A Pegada Caiçara

Rumo ao Paraíso, livro de Osmar Gomes, histórias do velho macuco, em Santos

De Ailton Martins

23 de abril, dia do livro, decidi escrever um pequeno texto sobre a data, principalmente para falar de um escritor santista que escreveu uma obra que vale a pena ser lida e relida pela sua riqueza cultural, postei no Facebook na data citada acima e, hoje, republico aqui para não o perder, mas, principalmente para guardar esse registro, essa memória, neste momento de tanto repúdio ao conhecimento e enaltecimento da ignorância, temos que marcar posição, não?

Sim, urge a necessidade de defendermos os livros, esses instrumentos maravilhosos que servem para afastar os seres humanos da mediocridade e os libertarem da estupidez.

Portanto, sem mais delongas, direto ao assunto, gostaria de sugerir como leitura o livro de um escritor santista, que tive a oportunidade de o conhecer uns anos atrás, durante uma entrevista, e que escreveu um livro de contos e causos reais e imaginários ( não estou bem certo) de como era viver no bairro Macuco, em Santos, lá no idos da cidade vermelha, das grandes greves; terra de ensacadores, doqueiros, marinheiros, estivadores, migrantes e imigrantes, trabalhadores… com seus grandiosos eventos de blocos carnavalescos de bairros, vida noturna e vivências populares horizontais, bom, estou falando de Osmar Gomes da Silva, comunista do partidão, e de sua obra literária, Rumo ao Paraíso e outras histórias, um livro riquíssimo de histórias do bairro, um tempo em que a vida tinha outro tempo, outra cadência, outro ritmo… Onde jovens como Badalhoca, Joca, Papagaio, Vacalhada, Isaura dentre outros personagens do livro percorrem e constroem suas histórias e memórias cheias de espertezas pelas ruas João Guerra, Padre Anchieta, Vinte e oito de Setembro, Borges… vivendo amores, decepções, carnavais sem fim, malhação do Judas e lindas festas juninas onde um balão de cólon lançado no ar tinha tanto o efeito de despedaçar corações quanto de os encher de esperanças e de sonhos.

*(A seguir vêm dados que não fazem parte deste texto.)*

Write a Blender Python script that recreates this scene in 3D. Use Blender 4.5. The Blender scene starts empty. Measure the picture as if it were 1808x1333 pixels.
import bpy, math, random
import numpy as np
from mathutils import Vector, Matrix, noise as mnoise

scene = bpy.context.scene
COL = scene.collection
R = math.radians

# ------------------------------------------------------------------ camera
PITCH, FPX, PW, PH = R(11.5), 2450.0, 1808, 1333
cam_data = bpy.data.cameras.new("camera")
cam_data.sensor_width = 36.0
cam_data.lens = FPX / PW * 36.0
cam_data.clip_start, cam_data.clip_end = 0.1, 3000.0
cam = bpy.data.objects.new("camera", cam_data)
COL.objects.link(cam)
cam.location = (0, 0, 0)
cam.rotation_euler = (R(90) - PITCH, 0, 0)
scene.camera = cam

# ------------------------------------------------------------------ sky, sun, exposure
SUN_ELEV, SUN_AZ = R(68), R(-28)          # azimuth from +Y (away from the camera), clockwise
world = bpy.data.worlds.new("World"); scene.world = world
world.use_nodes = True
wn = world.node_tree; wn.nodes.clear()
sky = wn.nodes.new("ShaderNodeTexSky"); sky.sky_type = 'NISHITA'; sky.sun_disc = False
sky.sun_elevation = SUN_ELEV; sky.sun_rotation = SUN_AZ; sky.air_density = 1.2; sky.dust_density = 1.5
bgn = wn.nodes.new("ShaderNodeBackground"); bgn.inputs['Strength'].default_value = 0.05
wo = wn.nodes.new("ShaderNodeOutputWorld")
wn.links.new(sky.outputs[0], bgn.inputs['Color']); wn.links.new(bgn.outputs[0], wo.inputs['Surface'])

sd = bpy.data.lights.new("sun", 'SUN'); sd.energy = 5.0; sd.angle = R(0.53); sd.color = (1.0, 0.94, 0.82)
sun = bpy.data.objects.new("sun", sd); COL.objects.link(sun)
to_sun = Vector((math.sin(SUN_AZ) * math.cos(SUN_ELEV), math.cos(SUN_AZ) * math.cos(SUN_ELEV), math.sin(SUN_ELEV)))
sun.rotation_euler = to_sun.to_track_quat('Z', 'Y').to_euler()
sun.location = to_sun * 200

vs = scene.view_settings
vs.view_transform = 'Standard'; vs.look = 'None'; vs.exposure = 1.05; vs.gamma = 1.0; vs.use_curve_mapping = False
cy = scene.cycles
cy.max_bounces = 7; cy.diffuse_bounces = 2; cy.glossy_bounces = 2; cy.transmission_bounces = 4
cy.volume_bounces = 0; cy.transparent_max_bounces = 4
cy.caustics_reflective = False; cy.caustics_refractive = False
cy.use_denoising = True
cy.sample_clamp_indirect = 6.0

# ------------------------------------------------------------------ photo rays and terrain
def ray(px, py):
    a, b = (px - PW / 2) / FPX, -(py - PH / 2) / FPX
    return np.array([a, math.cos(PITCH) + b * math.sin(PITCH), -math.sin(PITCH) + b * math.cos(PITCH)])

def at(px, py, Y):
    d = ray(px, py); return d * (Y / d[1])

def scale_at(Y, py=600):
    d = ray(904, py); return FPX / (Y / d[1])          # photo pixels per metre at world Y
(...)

Jovens que em seu tempo, em suas vidas simples e quase esquecidas, as viviam intensamente, mesmo com os parcos recursos que possuíam, viveram; pelos bares do porto, no samba da Borges, em rodas de boemia, na esperteza pra driblar a polícia, e sempre vestidos com o melhor linho, melhor sapato bico fino, duas cores… pela Bacia Bagaço como chamavam seu território, que um dia já foi também o Grande Macuco.
Aqui um trecho:
“Allah-lá-ô ôôôôôô M
que calor ôôôôôô
Viemos do Egito, atravessamos o deserto do Saara, o Sol estava quente, queimou a nossa cara
Os foliões ficavam circulando em cordões, faziam rodas dançado ou paravam junto às amplas janelas do salão conversando, bebendo e recebendo o ar fresco. Outros se divertiam no balcão varanda com vista para a Catedral e a praça. Ali estavam as tradicionais barraquinhas que vendiam máscaras carnavalescas, confete, serpentinas e lança-perfume. Do outro lado, carrinho de pastéis e garapa, barracas com limonada, groselha e sanduíches de queijo com presunto. Bem!… mas ela sempre tinha o cuidado de levar um pedaço de pão sovado com carne assada, que ele comia na saída do baile. […]
O campo todo iluminado. Olhei para cima. Lá estava o Balão de Cólon, entre outros, entre as estrelas e a lua do Persa. Continuei. Corri mais. Entrei na Borges. Subi as escadas. Eles conversavam alguma coisa e me esperavam na sacada do alpendre. Estava escuro, mas a claridade do poste de iluminação da rua definia as silhuetas inesquecíveis. Ela sorriu. Afagou meus cabelos crespos.
Olha pro céu, meu amor
Vê  comoele está lindo
Olha pra aquele balão multicor
Como no céu vai sumindo
Acredite foi tudo verdade, sem tirar nem pôr”.